A wool classer and third-generation farmer brought up on his family’s 2200ha property at Paerau in Central Otago, Mr Laurenson said the quality of wool had always been at the forefront of his thinking.
Passionate about the wool industry, he now farmed a 170ha property in Fairlie with Lynsey McIntosh.
"As a wool grower, I think if you cannot use what you grow then there is something wrong.
"It is the same as growing meat and not eating it or being a dairy farmer and not drinking milk.
"I want to put wool that I have grown, on the floor because I know it is good quality and want to utilise it," he said.
With a new 50% equity partner coming on to the Paerau property, Mr Laurenson decided he wanted to spruce up the homestead and use his own wool to do it.
"I have always been interested in using my wool and wanted to walk on something I grew.
"I have had jerseys made out of our wool before, wanting to utilise what I have put years of breeding into.
"You get a real buzz out of it."
Attending a wool classing course at Lincoln University with Carrfields Primary Wool Group chief executive Colin McKenzie, Mr Laurenson went to him and asked what NZ Yarn (an arm of Carrfields Primary Wool Group) could do to help create a carpet for his use.
The farm fleece to farm floor carpet initiative was created.
Farmers just needed to supply shears to NZ Yarn, and it would manage the process.
Mr Laurenson said one batch of yarn would make from three to four house lots of carpet.

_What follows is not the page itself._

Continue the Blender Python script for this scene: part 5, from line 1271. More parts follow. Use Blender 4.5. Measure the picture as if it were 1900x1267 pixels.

He called for a stronger connection between town and country.
He would be interested in getting people out to his farm from cities, in a bid to educate how wool was grown, shorn and all of its potential uses.
"There has been a lot of information put out there that stock are harmed when they were shorn and I say we need a lot more education in New Zealand around it, people in the city need to know more about wool.

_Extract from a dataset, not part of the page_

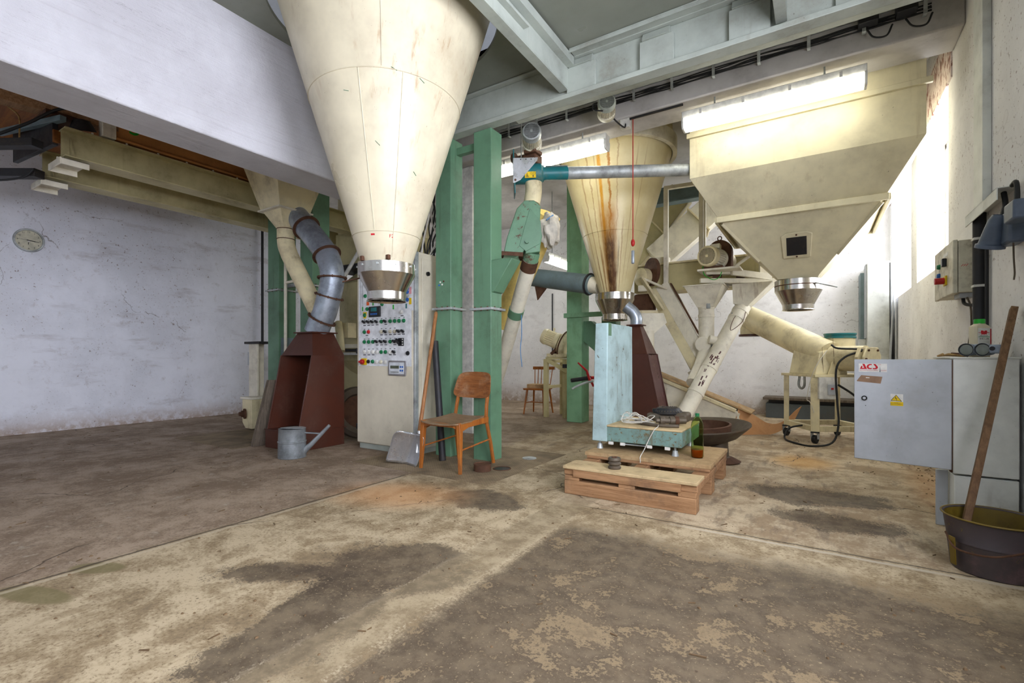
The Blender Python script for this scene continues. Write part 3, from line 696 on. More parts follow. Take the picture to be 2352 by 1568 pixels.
for pts in ([(-.04,-.028),(-.005,-.028),(-.022,.018)],):
    part('symbol', sg, onplane(Of+V((0,0,-.045)), ax, (0,0,1), pts, 0, .0006), 'ink')
part('symbol', sg, onplane(Of+V((0,0,-.045)), ax, (0,0,1), [(-.034,-.024),(-.011,-.024),(-.022,.009)], .0006, .0006), 'yellow')
part('symbol', sg, onplane(Of+V((0,0,-.045)), ax, (0,0,1), [(-.026,-.022),(-.017,-.022),(-.02,-.002),(-.025,-.002)], .0012, .0006), 'ink')
part('symbol', sg, onplane(Of+V((0,0,-.045)), ax, (0,0,1), rect(.036,.044,-.028,-.004), 0, .0006), 'ink')
for a in (.022, .054): part('symbol', sg, B().ring(Of+V((0,0,-.045))+ax*a+V((0,0,.012))+side*.0005, .011, .0012, 20, 5, side), 'ink')
sk = part('type_sticker', t, onplane(P0+ax*.3+V((0,0,.068))+side*.01, ax, side*-1, rect(-.12,.12,-.03,.03), 0, .001), 'white')
part('gearbox', t, B().box(hx-.09, hx+.06, hy-.07, hy+.09, 3.045, 3.15), 'rust', .012)
part('hanger_rod', t, B().cyl((hx-.14,hy-.02,3.05),(hx-.14,hy-.02,3.56),.007,n=8), 'galvd')
part('shaft', t, B().lathe((hx-.24,hy+.02,3.17), [(.02,0),(.02,.15),(.045,.15),(.045,.2)], 20, (1,0,0)), 'rust')
part('pulley', t, B().lathe((hx-.27,hy+.02,3.17), [(.055,0),(.06,.005),(.045,.02),(.06,.035),(.055,.04)], 28, (1,0,0)), 'rust')
mo = V((-2.39, 4.11, 3.25))
motor(t, mo, (-.47, .87, -.06), .098, .25, 'boxbeige', 30, True, capmat='galvd')
part('motor_foot', t, B().box(hx-.05, hx+.09, hy-.12, hy+.03, 3.13, 3.17), 'rust', .006)
part('outlet_collar', t, B().tube(bez([(hx,hy,hz-.09),(hx+.0,hy-.0,hz-.2),(hx-.01,hy-.02,hz-.32)]), .088, 28), 'cream2')
t0 = t
t = thing('diverter', 'green forked grain diverter with rust runs under the teal auger head', 'diverter', (-2.52, 4.3, 2.1))
O = V((-2.548, 4.40, 2.30)); U = V((.843,.537,0)); W = V((0,0,1))
dv = [(-.085,.335),(.015,.335),(.085,.27),(.075,.10),(.10,-.04),(.08,-.14),(.078,-.20),(-.075,-.225),(-.078,-.175),(-.115,-.225),(-.30,-.205),(-.27,-.06),(-.165,.25)]
part('housing', t, onplane(O-V((-.537,.843,0))*-.09, U, W, dv, 0, .18), 'green2', .008)
part('front_panel', t, onplane(O+V((.537,-.843,0))*.09, U, W, [(-.03,.25),(.08,.12),(.095,-.04),(.075,-.12),(-.07,-.20),(-.14,-.14)], 0, .008), 'green', .003)
part('knob', t, B().cyl(O+U*-.06-W*.10+V((.537,-.843,0))*.095, O+U*-.06-W*.10+V((.537,-.843,0))*.135, .022), 'green')
part('flange', t, onplane(O+V((-.537,.843,0))*.10, U, W, rect(-.31,-.10,-.235,-.205), 0, -.20), 'rust', .004) if False else part('flange', t, B().bar(O+U*-.325+W*-.222, O+U*-.10+W*-.235, .23, .045), 'rust', .004)
part('outlet_collar', t, B().cyl(O+W*-.19, O+U*-.02+W*-.30+V((-.1,.1,0))*.3, .085, n=32), 'green2')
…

"I would be keen to get some people down to the farm that are interested in putting wool carpet in their house, to host them and have them there at shearing time.
"Thirty years ago most people in cities would have an aunt or uncle on a farm and would spend holidays with them but it does not seem to happen now. I think there is a lot of good to be told in what we are doing."
He cringed every time he heard there was a house fire and loss of life.
"If wool was used a lot more in upholstery, carpet and for insulation, houses would be a lot safer.
"It is so frustrating that what we produce is not being used. If there is a time to strike, it is now, with the anti-plastic bag movement happening."